Your definition of orthogonal basis implies that if such a basis exists then $({-},{-})$ is symmetric, so I will assume out right that it is.
In characteristic 2, $({-},{-})$ need not have a orthogonal basis. We will ignore this case, as it is quite different from when the characteristic is not 2.

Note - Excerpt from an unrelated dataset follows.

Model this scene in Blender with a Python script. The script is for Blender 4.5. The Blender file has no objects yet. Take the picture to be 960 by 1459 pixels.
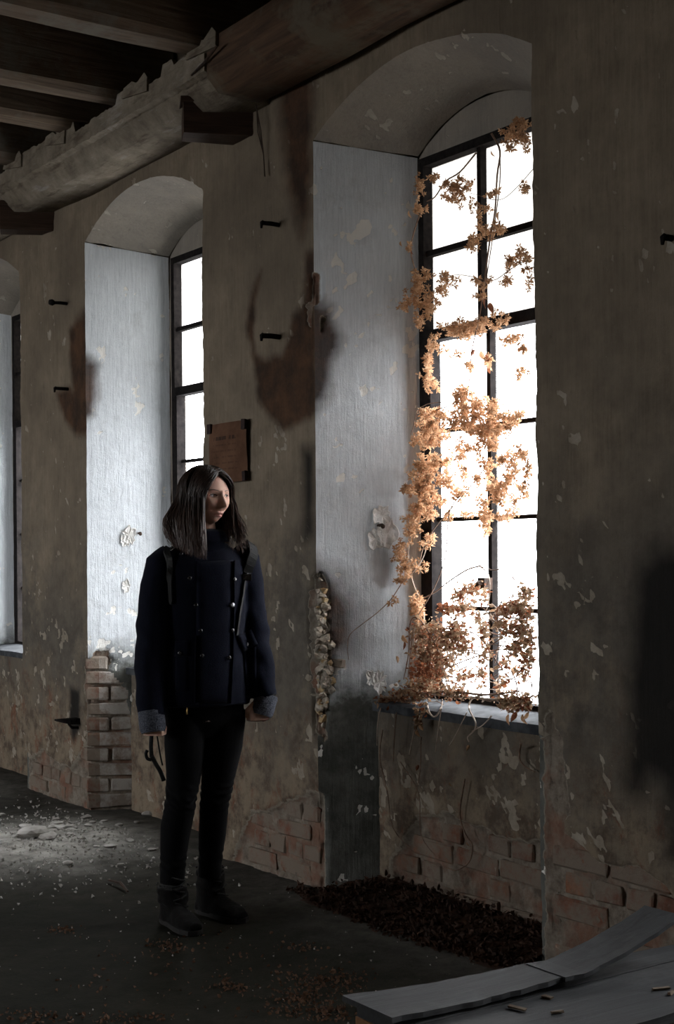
import bpy, bmesh, math, random
import numpy as np
from mathutils import Vector, Matrix, Euler
random.seed(7); rng = np.random.default_rng(7)
scene = bpy.context.scene
COL = scene.collection

# ------------------------------------------------------------------ camera
FPX, CH, PPX, PPY = 2000.0, 1.355, 480.0, 787.0      # focal length (px of a 960x1459 frame), height, principal point
ROLL, TH = math.radians(0.5), math.radians(34.65)
FW = np.array([math.sin(TH), math.cos(TH), 0.0]); RT = np.array([math.cos(TH), -math.sin(TH), 0.0]); UP = np.array([0, 0, 1.0])
CAM = np.array([0, 0, CH])
cd = bpy.data.cameras.new('camera'); cam = bpy.data.objects.new('camera', cd); COL.objects.link(cam)
cd.sensor_fit = 'VERTICAL'; cd.sensor_height = 36.0; cd.lens = FPX / 1459.0 * 36.0
cd.shift_y = (PPY - 729.5) / 1459.0; cd.clip_start = 0.05; cd.clip_end = 300
rm = Matrix(((RT[0], 0, -FW[0]), (RT[1], 0, -FW[1]), (0, 1, 0))).to_4x4()
cam.matrix_world = Matrix.Translation(Vector(CAM)) @ rm @ Matrix.Rotation(-ROLL, 4, 'Z')
scene.camera = cam

# ------------------------------------------------------------------ world: flat white overcast sky
w = bpy.data.worlds.new('overcast_sky'); scene.world = w; w.use_nodes = True
nt = w.node_tree; nt.nodes.clear()
wo = nt.nodes.new('ShaderNodeOutputWorld'); bg = nt.nodes.new('ShaderNodeBackground')
tc = nt.nodes.new('ShaderNodeTexCoord'); sx = nt.nodes.new('ShaderNodeSeparateXYZ'); cr = nt.nodes.new('ShaderNodeValToRGB')
nt.links.new(tc.outputs['Generated'], sx.inputs[0]); mr = nt.nodes.new('ShaderNodeMapRange')
mr.inputs['From Min'].default_value = -1; mr.inputs['From Max'].default_value = 1
nt.links.new(sx.outputs['Z'], mr.inputs['Value']); nt.links.new(mr.outputs[0], cr.inputs[0])
e = cr.color_ramp.elements
e[0].position = 0.30; e[0].color = (.30, .30, .31, 1); e[1].position = 1.0; e[1].color = (.97, .98, 1.0, 1)
n_ = e.new(0.5); n_.color = (.90, .92, .95, 1)
n_ = e.new(0.45); n_.color = (.55, .56, .57, 1)
nt.links.new(cr.outputs[0], bg.inputs['Color']); bg.inputs['Strength'].default_value = 20.0
nt.links.new(bg.outputs[0], wo.inputs[0])

vs = scene.view_settings
vs.view_transform = 'Standard'; vs.look = 'None'; vs.gamma = 1.0; vs.use_curve_mapping = False; vs.exposure = 0.22
scene.display_settings.display_device = 'sRGB'
cy = scene.cycles
cy.max_bounces = 12; cy.diffuse_bounces = 7; cy.transparent_max_bounces = 24; cy.glossy_bounces = 3
cy.sample_clamp_indirect = 4.0; cy.use_denoising = True; cy.caustics_reflective = False; cy.caustics_refractive = False

# ------------------------------------------------------------------ layout numbers (metres); x = away from the room, y = along the window wall
W = 3.12                 # inner face of the window wall
Z_TOP = 3.72             # underside of the ceiling boards
XL, YB, YF = -3.6, -3.9, 11.9   # left wall, back wall, far wall
SPR = 3.0                # springing of the arches
# bay: y0, y1 (front), inner y0, y1, reveal depth, sash plane depth, glass y0, y1, mullion y
BAYS = [
    dict(n=1, y0=3.380, y1=4.660, i0=3.62, i1=4.425, d=.35, g0=3.68, g1=4.373, m=4.053, spi=2.93, apex=.172, ia=.135),
    dict(n=2, y0=5.567, y1=6.829, i0=5.82, i1=6.64, d=.40, g0=5.90, g1=6.555, m=6.23, spi=2.93, apex=.176, ia=.135),
    dict(n=3, y0=7.730, y1=9.000, i0=7.98, i1=8.80, d=.38, g0=8.03, g1=8.72, m=8.37, spi=2.93, apex=.172, ia=.135),
    dict(n=4, y0=9.900, y1=11.17, i0=10.15, i1=10.97, d=.38, g0=10.2, g1=10.9, m=10.55, spi=2.93, apex=.172, ia=.135),
    dict(n=5, y0=1.210, y1=2.450, i0=1.45, i1=2.25, d=.35, g0=1.5, g1=2.2, m=1.85, spi=2.93, apex=.172, ia=.135),
    dict(n=6, y0=-0.96, y1=0.330, i0=-.71, i1=.11, d=.35, g0=-.65, g1=.05, m=-.3, spi=2.93, apex=.172, ia=.135),
    dict(n=7, y0=-3.13, y1=-1.84, i0=-2.88, i1=-2.06, d=.35, g0=-2.82, g1=-2.12, m=-2.47, spi=2.93, apex=.172, ia=.135),
]
SILL_D, SILL_Z = .20, .755        # parapet face recess and sill height
WIN_Z0, WIN_Z1 = .79, 2.88

# ------------------------------------------------------------------ helpers
def ray(px, py):
    a, b = px - PPX, -(py - PPY)
    X = a * math.cos(ROLL) + b * math.sin(ROLL); Y = -a * math.sin(ROLL) + b * math.cos(ROLL)
    return FW * FPX + RT * X + UP * Y
def hit(px, py, p0, n):
    """point where the sight line of a photo pixel meets the plane (p0, n)"""
    d = ray(px, py); p0 = np.array(p0, float); n = np.array(n, float)
    return CAM + d * (((p0 - CAM) @ n) / (d @ n))
def on_x(px, py, x): return hit(px, py, (x, 0, 0), (1, 0, 0))
def on_z(px, py, z): return hit(px, py, (0, 0, z), (0, 0, 1))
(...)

When the characteristic is not 2, then $({-},{-})$ always has an orthogonal basis $\beta$. Moreover, the number of basis elements $v \in \beta$ such that $(v,v) \not= 0$ is independent of $\beta$, and is called the rank of $({-},{-})$. So a symmetric bilinear form with $(v,v) \not= 0$ for all $v \in \beta$ has full rank, or more commonly is non-degenerate.
This is distinct from $({-},{-})$ being anisotropic. $({-},{-})$ is isotropic if there is $0\not= v \in V$ such that $(v, v) = 0$, and is anisotropic otherwise. But consider the form $$ ((x, y), (x', y')) = xx' - yy' $$ over $\mathbb R^2$. $\{(1, 0), (0, 1)\}$ is an orthogonal basis for this form, and $$ ((1,0), (1, 0)) = 1,\quad ((0,1),(0,1)) = -1 $$ so the form is non-degenerate. But $$ ((1,1), (1,1)) = 1 - 1 = 0. $$ Of course, any degenerate form is isotropic.
A good reference is Classical Groups and Geometric Algebra (2002) by Larry Grove.